Whoops!

I like to squash commits whenever I merge a pull request into the main branch to keep the history as linear and simple as possible. I would normally set this policy on the repository and not think about it ever again.

However, today I accidentally merged a pull request with a merge --no-ff policy since I assumed the default was set to squash, but it was not…

So what just happened?

Imagine you are working on a new feature and you made multiple small and meaningful commits. You received some feedback and applied the suggested changes. Your branches could look something like this:

starting-point

You are ready to complete the pull request and you pressed merge via the UI, but you forgot to check the merge strategy. To your surprise the history of the main branch now looks like this:

no-fast-forward

You can display this with the following command git log [branch] --graph --oneline --decorate or check the history in the UI.

Rebase to the rescue! Right…?

Unfamiliar with interactive rebasing (rebase -i)? It is definitely worth checking out.

I figured with interactive rebasing I could just select a commit and fixup all the other commits, resulting in a single commit and a clean history. So I ran git rebase -i HEAD~4 and to my surprise commit D was not among the commits, but it was definitely in the logs.

# Result of `git log --oneline -4:

D (HEAD -> main, origin/main, origin/HEAD) Merged PR feature x
C Apply suggestions from code review
B Add version range example
A Merged PR 155
# Result of git rebase main -i HEAD~4:

pick A Merged PR 155
pick B Add version range example
pick C Apply suggestions from code review

After some digging it turns out that merge commits are not displayed by default when using rebase -i.

Note the following part of the documentation: “An editor will be fired up with all the commits in your current branch (ignoring merge commits), which come after the given commit.

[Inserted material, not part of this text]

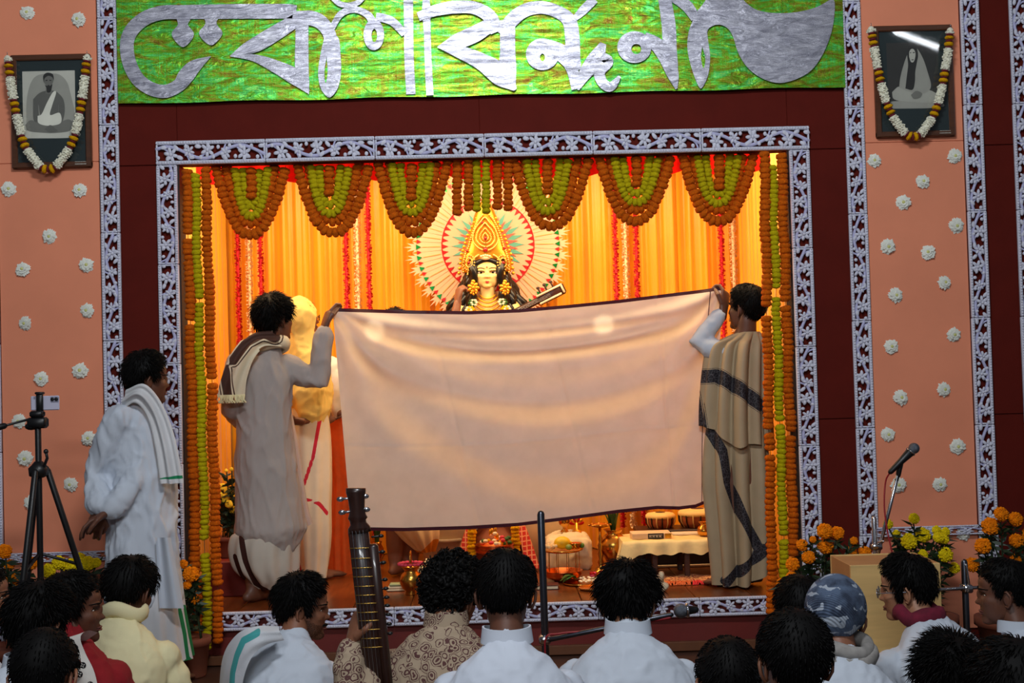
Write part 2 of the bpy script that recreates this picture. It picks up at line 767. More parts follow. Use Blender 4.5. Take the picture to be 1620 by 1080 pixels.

Besides, when you run rebase -i the merge commit will be dropped, and you will have to pull it from remote or it will be lost if it is local.

What is a merge commit?

A merge commit is special commit in that it has more than one parent. Whenever git merge is called and the commits follow a linear history Git uses fast-forward. This means it just moves its internal pointer to the new commit without creating a new merge commit. However since our policy used git merge --no-ff it guarantees a new merge commit is created, D in our case.

merge-commit

Extra resources:

Rebase with merges

So how do I get rid of the merge commit, since it is not shown when rebasing? This is where --rebase-merges comes into play. This flag makes sure the branch topology can be recreated:

# Result of git rebase -i --rebase-merges HEAD~2

label onto

# Branch Merged-PR-166-feature-x
reset onto
pick A Merged PR 155
label branch-point
pick B Add version range example
pick C Apply suggestions from code review
label Merged-PR-166-feature-x

reset branch-point # Merged PR 155
merge -C D Merged-PR-166-feature-x # Merged PR feature x

First, we see a few new commands:

  • label creates a pointer to the current HEAD. It is basically a local reference which stops to exist after the rebasing is done.
  • reset resets the HEAD sort of similarly to git reset --hard with some caveats.
  • merge will merge the commit into the current HEAD.

So what happens here?

An attempt to visualize the situation: complex

The first command label onto labels the change onto which the commits are rebased; The name onto is just a convention. The HEAD gets reset to this commit as starting point.

Next, commit A is picked from main and a label is created to mark when our feat/x branch got created (1).

It then picks both commits from the feat/x branch and creates a new label at this position (2) while resetting back to the original commit of main (3).

Finally it merges HEAD which is at branch-point with label Merged-PR-166 containing commit B and C (4) resulting in parent 1 and parent 2 of the merge commit.

The fix

Luckily for me I did not need to keep the branch topology intact, so we can remove merge commit D and squash B and C using the following approach:

the-fix

  1. First, we drop commit D.
  2. Then we fixup C into B and reword B with the PR message I want.
  3. Finally, Comment or remove the reset branch-point command otherwise the HEAD will be reset back to the label point, otherwise commits D, C and B will be removed all together.

Since the labels are local reference to this session we can safely ignore those commands as they will be forgotten afterwards, or comment them if you like.

# Adjusted to remove the merge commit

label onto

# Branch Merged-PR-166-feature-x
reset onto
pick A Merged PR 155
#label branch-point
reword B Add version range example
fixup C Apply suggestions from code review
#label Merged-PR-166-feature-x

#reset branch-point # Merged PR 155
drop D Merged-PR-166-feature-x # Merged PR feature x

Conclusion

Set a default merge strategy on your repositories to prevent this from happening in the first place. If you still run into a scenario where you need to rebase with merge commits make sure to use git rebase -i --rebase-merges to avoid losing the merge commits.